Quando agora comemoramos o centenário da Semana de Arte Moderna é oportuno olharmos para os caminhos divergentes abertos a partir dali, em 1922, como referência para os caminhos que desejamos e que não desejamos seguir agora, em 2022. Atualmente, os correlatos das opções “negativas” nos caminhos de 22 para 22 dominam a academia, as redes sociais, a grande mídia, os debates políticos e talvez a própria produção artística. Não que seus porta-vozes e simpatizantes sejam necessariamente maioria; mas costumam ser mais barulhentos, não raro intimidadores, às vezes agressivos e, hoje, institucionalmente bem posicionados. Entendo, a despeito disso, que só há uma direção para o Brasil retomar o curso do seu desenvolvimento nacional: apropriar-se da Modernidade para afirmar o Brasil.

 

 

[1] Formalismo e Tradição Moderna: o problema da arte na crise da cultura, de 1974.

[2] “O Espírito Moderno”, 1924 (conferência na ABL).

[3] Do “Diário de Viagem ao Brasil” (1949) de Albert Camus: “não adianta o arranha-céu, ele [o Brasil] ainda não conseguiu vencer o espírito da floresta”.

[4] “O movimento modernista”, 1942 (publicada em Aspectos da literatura brasileira).

[5] “O achado de Vespúcio”, s/d (década de 1950).

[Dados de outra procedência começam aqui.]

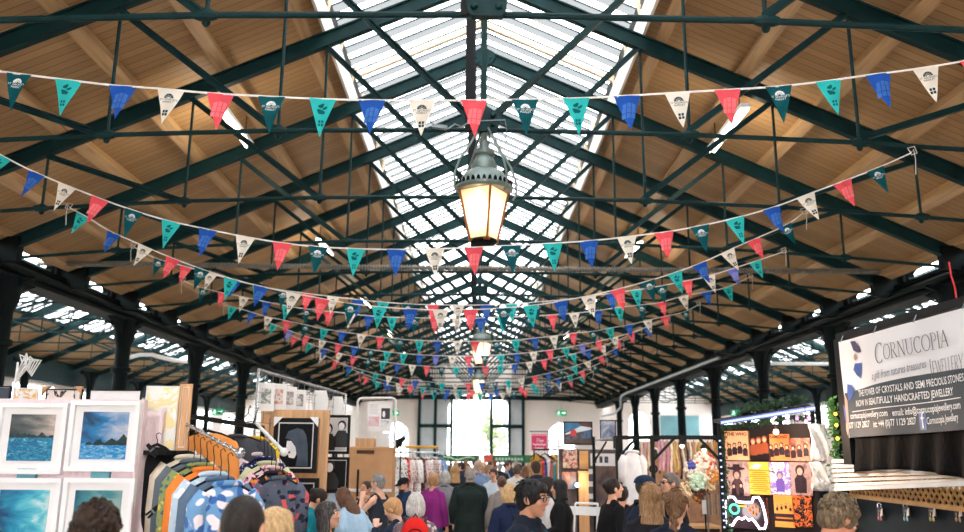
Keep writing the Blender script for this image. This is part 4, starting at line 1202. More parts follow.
    # ---- things worn
    if 'glasses' in extras or 'sunglasses' in extras:
        gl = MB(); fw = 0.0028*s if 'glasses' in extras else 0.0035*s
        for sd in (-1, 1):
            ps = [h(sd*0.033+0.025*math.cos(a*PI/7)*1.0, 0.104-abs(sd*0.033+0.025*math.cos(a*PI/7))*0.12, 0.004+0.0175*math.sin(a*PI/7)) for a in range(14)]
            gl.path(ps, fw, 6, closed=True)
            if 'sunglasses' in extras: gl.poly(ps)
            gl.path([h(sd*0.058,0.097,0.010), h(sd*0.079,0.06,0.012), h(sd*0.081,-0.01,0.010)], fw, 6)
        gl.tube(h(-0.009,0.104,0.010), h(0.009,0.104,0.010), fw)
        gl.build('glasses', M['lens'], root)
    for x in extras:
        if isinstance(x, tuple) and x[0] == 'cap':
            c = MB(); rg = []
            for k in range(7):
                t_ = k/6; z = 0.042+0.075*math.sin(t_*PI/2); r_ = math.cos(t_*PI/2*0.97)
                rg.append([h(0.090*r_*math.cos(2*PI*i/20), -0.012+0.110*r_*math.sin(2*PI*i/20), z) for i in range(20)])
            c.loft(rg); co_ = c.build('cap', x[1], root, smooth='auto')
            br = MB(); a_, b_ = [], []
            for i in range(11):
                a = PI*(0.12+0.76*i/10); a_.append((0.088*math.cos(a), -0.012+0.106*math.sin(a), 0.046)); b_.append((0.080*math.cos(a), 0.055+0.118*math.sin(a), 0.030-0.012*abs(math.cos(a))))
            br.loft([[h(*p) for p in a_]+[h(p[0],p[1],p[2]-0.005) for p in a_[::-1]], [h(*p) for p in b_]+[h(p[0],p[1],p[2]-0.005) for p in b_[::-1]]])
            br.build('brim', x[1], co_, smooth='auto')
        elif isinstance(x, tuple) and x[0] == 'hat':
            c = MB(); c.lathe([(0.0,0.145),(0.06,0.142),(0.088,0.125),(0.090,0.05),(0.094,0.04),(0.165,0.030),(0.165,0.026),(0.09,0.034)], 24)
            c.v = [tuple(h(p[0], p[1]*1.15-0.012, p[2])) for p in c.v]; c.build('hat', x[1], root, smooth='auto')
        elif isinstance(x, tuple) and x[0] == 'beard':
            c = MB(); c.ell(h(0,0.050,-0.080), (0.056*s,0.052*s,0.045*s), Rh, 14, 10); c.ell(h(0,0.086,-0.050), (0.030*s,0.012*s,0.008*s), Rh, 12, 8)
            link('beard', remesh(c, 'beard', hair_mat(x[1]), 0.008*s, 1), root)
        elif isinstance(x, tuple) and x[0] == 'strap':
            c = MB()
            for sd in (-1, 1): c.path([T((sd*0.09,-0.15,1.10)), T((sd*0.10,-0.15,1.36)), T((sd*0.105,-0.04,1.49)), T((sd*0.11,0.12,1.40)), T((sd*0.12,0.15,1.22)), T((sd*0.15,0.02,1.06))], 0.017*s, 6)
            c.build('strap', x[1], root)
    root['_h'] = 0
    del root['_h']
    return dict(root=root, T=T, h=h, s=s, base=base, rz=rz, R3=R3, J=J)
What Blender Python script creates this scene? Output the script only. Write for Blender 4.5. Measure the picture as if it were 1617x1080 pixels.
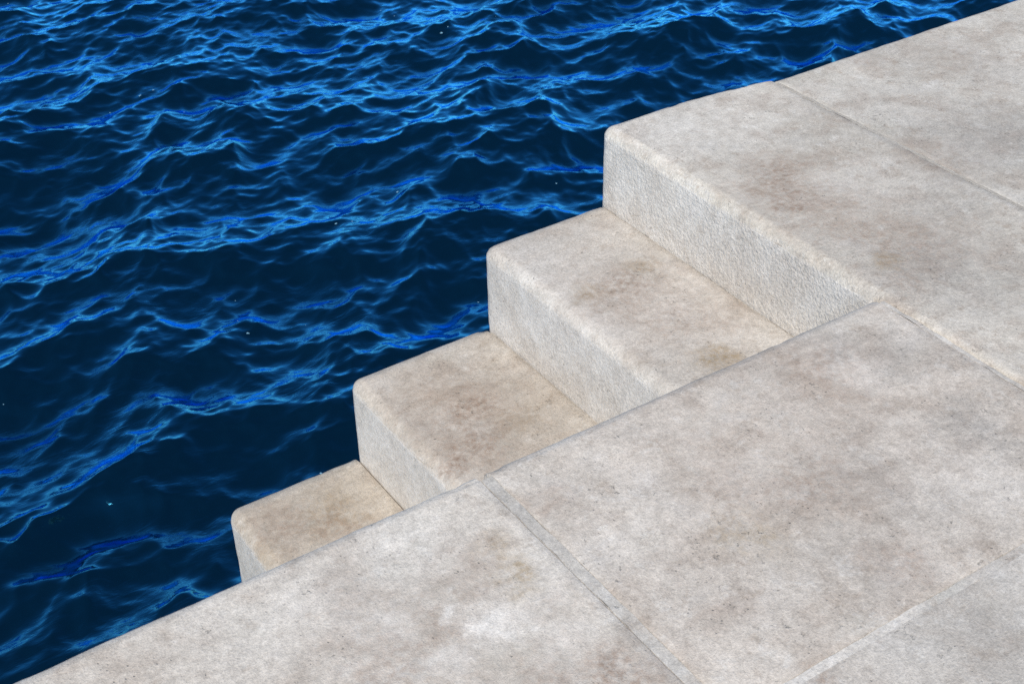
import bpy, math, random
import numpy as np
from mathutils import Vector, Matrix, noise

S = bpy.context.scene
for o in list(bpy.data.objects):
    bpy.data.objects.remove(o, do_unlink=True)

# ------------------------------------------------------------ camera, sky, sun
cd = bpy.data.cameras.new('camera')
cam = bpy.data.objects.new('camera', cd)
S.collection.objects.link(cam)
cd.sensor_width = 36.0
cd.lens = 50.79
cd.clip_end = 2000.0
_R, _U, _F = Vector((0.833, -0.5528, -0.021)), Vector((0.3326, 0.47, 0.8176)), Vector((0.4421, 0.6881, -0.5754))
cam.matrix_world = Matrix(((_R.x, _U.x, -_F.x, -1.9925), (_R.y, _U.y, -_F.y, -1.6979), (_R.z, _U.z, -_F.z, 1.6689), (0, 0, 0, 1)))
cd.dof.use_dof = True
cd.dof.focus_distance = 3.3
cd.dof.aperture_fstop = 11.0
S.camera = cam

SUN_EL, SUN_AZ = math.radians(45), math.radians(180 + 41)      # azimuth of the sun, counter-clockwise from +X
world = bpy.data.worlds.new('World')
S.world = world
world.use_nodes = True
wn = world.node_tree
sky = wn.nodes.new('ShaderNodeTexSky')
sky.sky_type = 'NISHITA'
sky.sun_disc = False
sky.sun_elevation = SUN_EL
sky.sun_rotation = math.radians(90) - SUN_AZ                     # Blender: clockwise from +Y
sky.air_density = 1.0
sky.dust_density = 0.0
sky.ozone_density = 4.0
bg = wn.nodes['Background']
bg.inputs['Strength'].default_value = 0.14
wn.links.new(sky.outputs[0], bg.inputs['Color'])

sd = bpy.data.lights.new('sun', 'SUN')
sd.energy = 4.6
sd.angle = math.radians(0.6)
sd.color = (1.0, 0.937, 0.812)
sun = bpy.data.objects.new('sun', sd)
S.collection.objects.link(sun)
_sd = Vector((math.cos(SUN_EL) * math.cos(SUN_AZ), math.cos(SUN_EL) * math.sin(SUN_AZ), math.sin(SUN_EL)))
sun.rotation_euler = _sd.to_track_quat('Z', 'Y').to_euler()
sun.location = _sd * 20

S.view_settings.view_transform = 'Standard'
S.view_settings.look = 'None'
S.view_settings.gamma = 1.0
S.view_settings.exposure = 0.0
S.cycles.max_bounces = 6
S.cycles.use_denoising = False
S.cycles.sample_clamp_direct = 3.0
S.cycles.sample_clamp_indirect = 2.0

# ------------------------------------------------------------ measurements (metres; x along the quay, y out to sea)
W, XJ1, XJ3, YJ4, WD = 0.969, 0.534, -0.979, -0.684, 0.916
A1, A2, A3, A4 = 0.368, 0.776, 1.143, 1.515
Z2, Z3, Z4, Z5 = -0.225, -0.466, -0.709, -0.945
ZB, ZW = -2.2, -1.20


def tag(o, label=None, cat=None, group=None, kind=None):
    for k, v in (('label', label), ('category', cat), ('group', group), ('kind', kind)):
        if v:
            o[k] = v
    return o


# ------------------------------------------------------------ stone material
STAINS = [(0.085, 0.832, 0.0, 0.142, 'w', 0.4), (0.26, 0.77, 0.0, 0.127, 'w', 0.3), (-0.321, 0.776, -0.225, 0.108, 'w', 0.3), (0.164, 0.327, 0.0, 0.158, 'b', 0.5), (0.214, 0.12, 0.0, 0.124, 'b', 0.5), (0.154, 0.443, 0.0, 0.11, 'b', 0.7), (0.222, 0.017, 0.0, 0.108, 'g', 0.6), (0.298, 0.34, 0.0, 0.117, 'w', 0.12), (0.557, 0.346, 0.0, 0.106, 'b', 0.3), (-0.184, 0.575, -0.225, 0.143, 'b', 0.45), (-0.118, 0.396, -0.225, 0.103, 'b', 0.4), (-0.649, 0.648, -0.466, 0.181, 'b', 0.4), (-0.928, 0.68, -0.709, 0.092, 'b', 0.4), (-1.296, -0.305, 0.0, 0.146, 'b', 0.35), (-0.472, -0.261, 0.0, 0.171, 'b', 0.25), (-0.272, -0.167, 0.0, 0.133, 'b', 0.4), (0.203, 0.53, 0.0, 0.083, 'b', 0.75), (0.108, 0.396, 0.0, 0.055, 'b', 0.85), (-0.05, 0.375, 0.0, 0.057, 'b', 0.35), (0.155, 0.212, 0.0, 0.077, 'b', 0.6), (0.121, 0.082, 0.0, 0.03, 'y', 0.8), (0.308, 0.478, 0.0, 0.045, 'b', 0.4), (0.452, 0.229, 0.0, 0.146, 'g', 0.45), (0.757, 0.345, 0.0, 0.185, 'g', 0.6), (0.205, -0.034, 0.0, 0.16, 'g', 0.55), (0.1, 0.01, 0.0, 0.06, 'b', 0.45), (0.244, 0.826, 0.0, 0.176, 'w', 0.3), (0.394, 0.416, 0.0, 0.06, 'w', 0.2), (1.045, 0.732, 0.0, 0.103, 'b', 0.3), (0.817, 0.852, 0.0, 0.062, 'b', 0.35), (1.045, 0.619, 0.0, 0.101, 'g', 0.35), (0.659, 0.637, 0.0, 0.113, 'g', 0.3), (-0.275, -0.135, 0.0, 0.085, 'b', 0.6), (-0.191, -0.083, 0.0, 0.062, 'g', 0.5), (-0.11, -0.167, 0.0, 0.086, 'g', 0.5), (-0.168, -0.412, 0.0, 0.08, 'g', 0.75), (-0.156, -0.483, 0.0, 0.057, 'g', 0.6), (-0.22, -0.199, 0.0, 0.054, 'w', 0.4), (-0.514, -0.371, 0.0, 0.077, 'b', 0.55), (-0.574, -0.34, -0.0, 0.055, 'b', 0.4), (-0.699, -0.4, 0.0, 0.058, 'y', 0.55), (-0.646, -0.289, 0.0, 0.099, 'b', 0.3), (-0.524, -0.605, 0.0, 0.062, 'b', 0.5), (-0.384, -0.41, 0.0, 0.111, 'g', 0.4), (-0.386, -0.531, 0.0, 0.107, 'g', 0.35), (-0.585, -0.183, 0.0, 0.137, 'b', 0.25), (-0.265, -0.535, 0.0, 0.066, 'w', 0.3), (-1.148, -0.335, 0.0, 0.055, 'w', 0.85), (-1.192, -0.283, 0.0, 0.018, 'w', 0.8), (-1.298, -0.239, 0.0, 0.026, 'w', 0.55), (-1.253, -0.351, 0.0, 0.029, 'w', 0.5), (-1.07, -0.252, 0.0, 0.037, 'y', 0.75), (-1.065, -0.192, -0.0, 0.03, 'y', 0.5), (-1.147, -0.234, 0.0, 0.046, 'b', 0.4), (-1.247, -0.299, -0.0, 0.059, 'b', 0.55), (-1.333, -0.311, 0.0, 0.097, 'b', 0.5), (-1.141, -0.459, -0.0, 0.067, 'b', 0.55), (-1.051, -0.529, 0.0, 0.072, 'b', 0.7), (-1.082, -0.356, 0.0, 0.06, 'b', 0.35), (-1.323, -0.172, 0.0, 0.091, 'b', 0.25), (-1.39, -0.125, 0.0, 0.122, 'w', 0.25), (-1.183, -0.091, 0.0, 0.085, 'w', 0.35), (-0.959, -0.05, -0.0, 0.029, 'w', 0.7), (-0.91, -0.145, 0.0, 0.033, 'b', 0.45), (-0.87, -0.309, 0.0, 0.095, 'w', 0.15), (-1.108, -0.411, -0.0, 0.049, 'w', 0.35), (-1.108, -0.181, -0.0, 0.042, 'b', 0.3), (-0.558, -0.769, 0.0, 0.087, 'g', 0.35), (-0.812, -0.701, 0.0, 0.028, 'b', 0.6), (-0.684, -0.744, 0.0, 0.076, 'g', 0.25), (-0.182, 0.614, -0.225, 0.073, 'b', 0.75), (-0.267, 0.627, -0.225, 0.042, 'y', 0.7), (-0.102, 0.656, -0.225, 0.037, 'y', 0.65), (-0.306, 0.561, -0.225, 0.036, 'b', 0.6), (-0.186, 0.428, -0.225, 0.088, 'b', 0.5), (-0.2, 0.253, -0.225, 0.042, 'y', 0.9), (-0.079, 0.466, -0.225, 0.06, 'b', 0.35), (-0.296, 0.758, -0.225, 0.093, 'w', 0.25), (-0.579, 0.689, -0.466, 0.092, 'b', 0.8), (-0.619, 0.786, -0.466, 0.062, 'b', 0.5), (-0.638, 0.553, -0.466, 0.089, 'b', 0.7), (-0.717, 0.538, -0.466, 0.058, 'b', 0.8), (-0.513, 0.582, -0.466, 0.061, 'y', 0.4), (-0.711, 0.782, -0.466, 0.077, 'b', 0.3), (-0.923, 0.787, -0.709, 0.086, 'y', 0.55), (-1.047, 0.817, -0.709, 0.085, 'b', 0.55), (-0.963, 0.745, -0.709, 0.069, 'b', 0.6), (-1.124, 0.763, -0.709, 0.046, 'y', 0.4)]


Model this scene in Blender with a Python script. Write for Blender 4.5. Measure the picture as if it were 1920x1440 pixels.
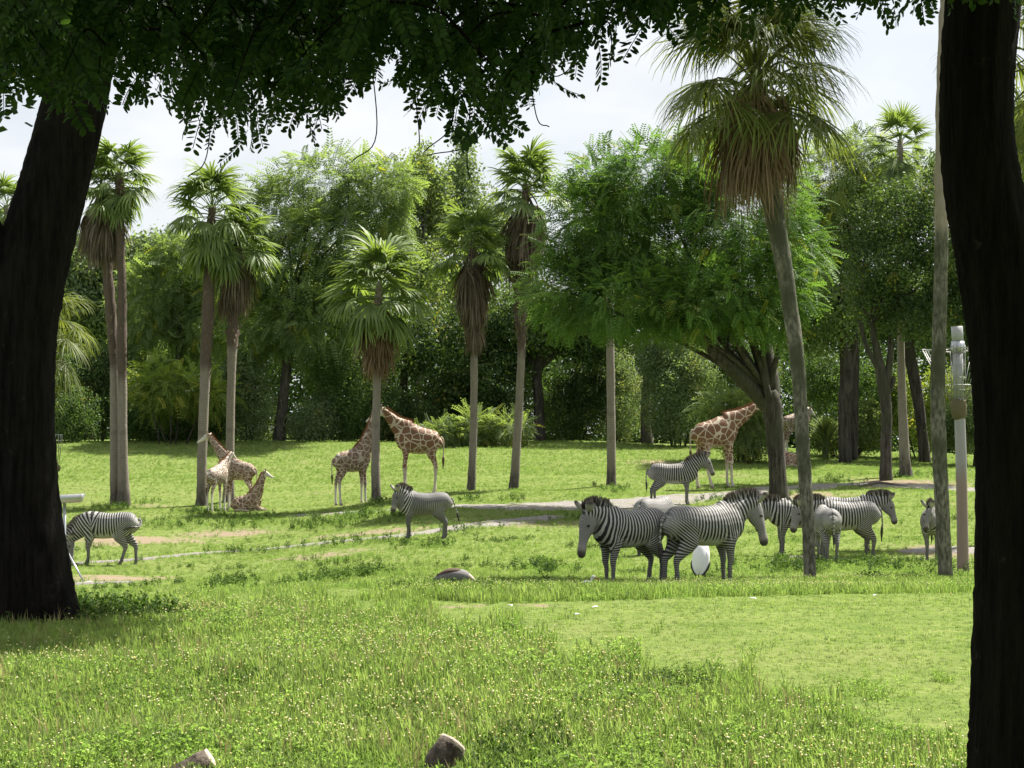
import bpy, math, random
import numpy as np
from math import pi, sin, cos, radians as R
from mathutils import Vector, Matrix

for o in list(bpy.data.objects):
    bpy.data.objects.remove(o)
S = bpy.context.scene
COL = S.collection

# ---------------------------------------------------------------- camera, sky, sun, exposure
F = 3600.0                      # focal length in pixels of the 1920 x 1440 photograph
CAMZ = 2.0
PITCH = math.atan(80 / F)
cam_d = bpy.data.cameras.new('camera')
cam_d.sensor_width = 36
cam_d.lens = 36 * F / 1920
cam_d.clip_start = 0.1
cam_d.clip_end = 3000
cam = bpy.data.objects.new('camera', cam_d)
COL.objects.link(cam)
cam.location = (0, 0, CAMZ)
cam.rotation_euler = (pi / 2 + PITCH, 0, 0)
S.camera = cam

SUN_AZ, SUN_EL = R(48), R(54)   # azimuth to the right of the view direction, elevation
w = bpy.data.worlds.new('World')
S.world = w
w.use_nodes = True
nt = w.node_tree
nt.nodes.clear()
out = nt.nodes.new('ShaderNodeOutputWorld')
bg = nt.nodes.new('ShaderNodeBackground')
bg.inputs['Strength'].default_value = 0.055
sky = nt.nodes.new('ShaderNodeTexSky')
sky.sky_type = 'NISHITA'
sky.sun_disc = False
sky.sun_elevation = SUN_EL
sky.sun_rotation = SUN_AZ
sky.dust_density = 3.0
tc = nt.nodes.new('ShaderNodeTexCoord')
mp = nt.nodes.new('ShaderNodeMapping')
mp.inputs['Scale'].default_value = (1, 1, 2.2)
nz = nt.nodes.new('ShaderNodeTexNoise')
nz.inputs['Scale'].default_value = 5.5
nz.inputs['Detail'].default_value = 6
nz.inputs['Roughness'].default_value = 0.5
rp = nt.nodes.new('ShaderNodeValToRGB')
rp.color_ramp.elements[0].position = 0.36
rp.color_ramp.elements[0].color = (0.62, 0.62, 0.62, 1)
rp.color_ramp.elements[1].position = 0.58
rp.color_ramp.elements[1].color = (1, 1, 1, 1)
mx = nt.nodes.new('ShaderNodeMix')
mx.data_type = 'RGBA'
n5 = nt.nodes.new('ShaderNodeTexNoise'); n5.inputs['Scale'].default_value = 9; n5.inputs['Detail'].default_value = 5
cl = nt.nodes.new('ShaderNodeValToRGB')              # thin and thick cloud
cl.color_ramp.elements[0].position = 0.35; cl.color_ramp.elements[0].color = (0.84, 0.87, 0.90, 1)
cl.color_ramp.elements[1].position = 0.62; cl.color_ramp.elements[1].color = (1, 1, 1, 1)
cm = nt.nodes.new('ShaderNodeMix'); cm.data_type = 'RGBA'; cm.blend_type = 'MULTIPLY'; cm.inputs[0].default_value = 1
cm.inputs[7].default_value = (6.7, 6.8, 6.95, 1)
nt.links.new(mp.outputs['Vector'], n5.inputs['Vector']); nt.links.new(n5.outputs['Fac'], cl.inputs['Fac'])
nt.links.new(cl.outputs['Color'], cm.inputs[6]); nt.links.new(cm.outputs[2], mx.inputs[7])
nt.links.new(tc.outputs['Generated'], mp.inputs['Vector'])
nt.links.new(mp.outputs['Vector'], nz.inputs['Vector'])
nt.links.new(nz.outputs['Fac'], rp.inputs['Fac'])
nt.links.new(rp.outputs['Color'], mx.inputs[0])
nt.links.new(sky.outputs['Color'], mx.inputs[6])
nt.links.new(mx.outputs[2], bg.inputs['Color'])
nt.links.new(bg.outputs['Background'], out.inputs['Surface'])

sl = bpy.data.lights.new('sun', 'SUN')
sl.energy = 5.0
sl.angle = R(0.6)
sl.color = (1, 0.95, 0.86)
sun = bpy.data.objects.new('sun', sl)
COL.objects.link(sun)
sd = Vector((sin(SUN_AZ) * cos(SUN_EL), cos(SUN_AZ) * cos(SUN_EL), sin(SUN_EL)))
sun.rotation_euler = sd.to_track_quat('Z', 'Y').to_euler()
sun.location = (30, 40, 60)

S.view_settings.view_transform = 'Standard'
S.view_settings.look = 'None'
S.view_settings.exposure = 1.5
S.view_settings.gamma = 1
S.view_settings.use_curve_mapping = False
S.render.engine = 'CYCLES'
S.cycles.use_denoising = True
S.cycles.max_bounces = 6
S.cycles.diffuse_bounces = 3
S.cycles.transmission_bounces = 3
S.cycles.caustics_reflective = False
S.cycles.caustics_refractive = False

# ---------------------------------------------------------------- helpers
def lerp(a, b, t): return a + (b - a) * t
def sstep(a, b, x):
    t = np.clip((np.asarray(x, float) - a) / (b - a), 0, 1)
    return t * t * (3 - 2 * t)

def ray(X, Y):
    """World direction through a photograph pixel, scaled so that its y (depth) is 1."""
    v = (720 - Y) / F
    s, c = sin(PITCH), cos(PITCH)
    y = c - v * s
    return np.array([(X - 960) / F / y, 1.0, (s + v * c) / y])
def P(X, Y, d):
    r = ray(X, Y) * d
    r[2] += CAMZ
    return r
def px(d): return F / d           # pixels per metre at depth d

# terrain: depth profiles on the right and on the left, heights relative to the camera
_pr = [(-80, -2.1), (-10, -2.0), (8, -1.98), (11, -1.956), (13.8, -1.917), (18.5, -1.876), (21, -1.937), (23.5, -2.037), (27, -2.30),
       (33, -2.72), (36, -2.9), (46, -3.19), (55, -3.06), (62, -2.76), (72, -2.6), (84, -2.33), (95, -1.58), (105, -.875), (115, -.8), (140, -1.3), (420, -1.6)]
_pl = [(-80, -2.1), (-10, -2.0), (8, -1.98), (11, -1.956), (13.8, -1.917), (18.5, -1.876), (20, -1.944), (24, -2.33), (34, -3.21), (42, -3.5), (51, -3.64),
       (62, -3.44), (72, -3.24), (77, -3.2), (88, -2.44), (97, -1.62), (105, -.875), (115, -.8), (140, -1.3), (420, -1.6)]
_dg = np.arange(-80, 420, 0.25)
def _smooth(p):
    z = np.interp(_dg, [a for a, b in p], [b for a, b in p])
    k = np.exp(-0.5 * (np.arange(-16, 17) * 0.25 / 1.3) ** 2)
    k /= k.sum()
    return np.convolve(np.pad(z, 16, mode='edge'), k, mode='valid')
_zr, _zl = _smooth(_pr), _smooth(_pl)
def terrain(x, y):
    x = np.asarray(x, float); y = np.asarray(y, float)
    t = sstep(-1.5, -9.0, -np.abs(x) * np.sign(-x)) if False else 1 - sstep(-9.0, -1.5, x)
    z = np.interp(y, _dg, _zr) * (1 - t) + np.interp(y, _dg, _zl) * t
    z = z - 0.036 * np.clip(x - 3, 0, 40) * sstep(82, 104, y)
    n = (np.sin(x * 1.3 + 0.6 * y) + np.sin(y * 1.7 - 0.5 * x + 1) + np.sin(0.37 * x + 0.51 * y + 2) * 1.6) * 0.018
    return z + CAMZ + n * sstep(6, 14, np.abs(y))
_dd = np.concatenate([np.arange(6, 40, 0.03), np.arange(40, 150, 0.1)])
def G(X, Y):
    """First point of the ground seen through a pixel."""
    r = ray(X, Y)
    zz = r[2] * _dd + CAMZ
    i = np.argmax(zz < terrain(r[0] * _dd, _dd))
    if i == 0: i = len(_dd) - 1
    d = _dd[i]
    return np.array([r[0] * d, d, float(terrain(r[0] * d, d))])
def onground(X, d):
    x = (X - 960) / F * d
    return np.array([x, d, float(terrain(x, d))])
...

[6] “Crepúsculo dos Ídolos”, 1888 – Capítulo IX, §48.

[7] “As minhas memórias”, s/d (publicado em Estética e Política).

[8] Revolução do cinema Novo, 1981.

[9] “Em torno de um novo conceito de tropicalismo”, 1952.

[10] Respectivamente, “Manifesto Antropófago” (1928) e “A crise da filosofia messiânica”, (1950).

[11] “Ludwig Feuerbach e o fim da filosofia clássica alemã”, 1886.

[12] “A igreja do Diabo”, Machado de Assis.